The eight-block walk from the Atlantic Avenue train station to the school was a bit much sometimes, especially because I took that walk to and from the school every day alone, but I loved my friends, and developed a significant crush on the guy who was one of my student teachers in the sophomore saxophone class where I learned to play the clarinet (nothing came of it though, because my parents told me I couldn't date until I was 18, and the church taught that we shouldn't spend too much time with people outside the church, and that interracial dating was wrong [he was Puerto Rican]). I took classes like Marriage and the Family, French, Public Speaking, Creative Writing, Economics and Law, Minority Studies, and I worked in the office during my free period.

Because I skipped both kindergarten and eighth grade, I was just turning 16 when I graduated from high school.  I don't have any pictures from my high school graduation, except this one that a friend tagged me on through Facebook years later. I remember being really sad that night. My high school graduation was on a Saturday night, and we celebrated Old Testament holy days back then. That night just so happened to be the night before Pentecost, which was one of our high holy days, so after my graduation, while other kids went to special dinners and parties, I went home, mourned in my diary and went to sleep. 

I only applied to go to two colleges - one was Ambassador College, which was the college my church sponsored in California, and the other was Brooklyn College. I wasn't admitted to Ambassador because they felt I was a bit too young to be so far away from home. They were right about that. I enrolled in Brooklyn College and did very well that year.  I enjoyed my classes, especially Intro to Music and Women in the Arts. It was a weird time socially because I was told that I could no longer be in the church youth group since I had graduated from high school. I had to join the church single's club (creepy!). So, I was considered a single woman, but I didn't have permission to date. Can you say confusing?

I met a guy named Mark at Brooklyn College, and I really liked him. Nothing much came of that either, but I started to learn my lesson about saying too much about my feelings. Not being able to go to the prom with Axel broke my heart, and trying to explain why ended our friendship. He was a really sweet guy . . . an absolute gentleman, and I think we would have had a wonderful time. I kept my study sessions and lunches with Mark to myself.
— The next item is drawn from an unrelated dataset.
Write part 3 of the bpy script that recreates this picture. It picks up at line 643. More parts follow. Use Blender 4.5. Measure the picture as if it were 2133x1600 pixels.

I wish I had learned to keep more to myself. Instead of being encouraged to help one another, church members were encouraged to expose the struggles of other members. When a member's struggles were made public, they'd be suspended from the church, and not allowed to talk with the other members so they could be "buffeted by Satan." It was a spiritually caustic environment, and I was too young to understand that even sharing something with the best of intentions, I would cause tremendous pain someone very close to me . . . but that's a story for another day. 

Anyway, although my school experience in my teenage years was atypical - a public junior high school, a private school, a parochial school, and a community college - I can absolutely use some of my experiences to craft the narration for my novel. I'm looking forward to developing this story, not only through memories, but by wondering about how things could have been.